LAS CRUCES -- New Mexico gardeners can get a jump on spring by growing flowering plants indoors. Amaryllis, an exotic, tropical plant, offers showy trumpet-shaped flowers to usher in the season.

"Plants go through popularity cycles with consumers," said Curtis Smith, horticulture specialist with New Mexico State University's Cooperative Extension Service. "The amaryllis was once popular, then lagged for a while, and now is back in favor. I've seen large amaryllis bulbs for sale at many nurseries recently."

As a tropical plant, the amaryllis doesn't tolerate freezing temperatures. "It grows best indoors in our climate," Smith said.
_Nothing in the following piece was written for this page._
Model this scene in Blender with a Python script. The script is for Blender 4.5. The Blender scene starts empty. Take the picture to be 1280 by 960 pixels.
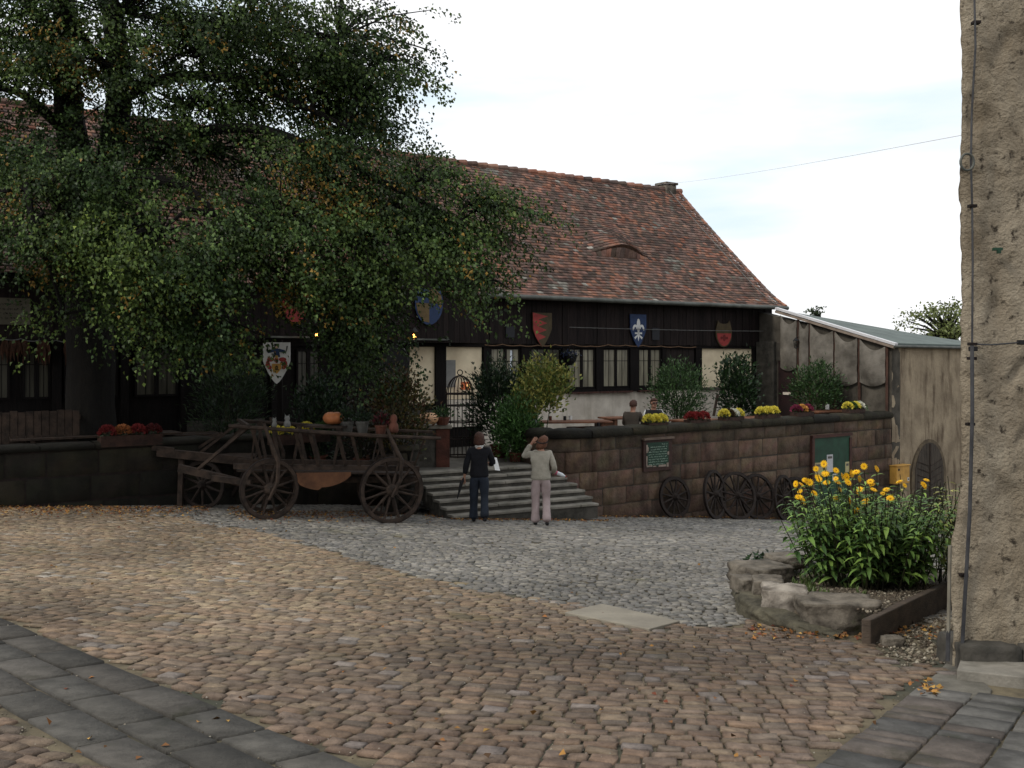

Plant amaryllis bulbs in pots, leaving the necks of the bulbs exposed above the soil. "Most of the bulbs sold at nurseries have been treated and should begin growing almost immediately," he said. "It may take a couple of months to reach flowering stage, though." The bulb sends up a spike or stalk that may reach 2 feet in height. White, pink or red trumpet-shaped flowers form near the top of the stalk.

Place the pots in brightly lit locations, preferably exposed to full sun. "Potted plants dry very rapidly, so make sure to keep the soil moist," Smith said.

To maintain the plants from year to year, expose them to cooler, drier conditions in the fall. Reduce watering and place the plants in cooler areas of the house. "The plants need a resting period for the leaves to die back. Cooler temperatures will cause the plants to go dormant, before flowering again the following year."

In late winter to early spring, amaryllis plants will resume growth and should be moved back into warmer, brighter locations.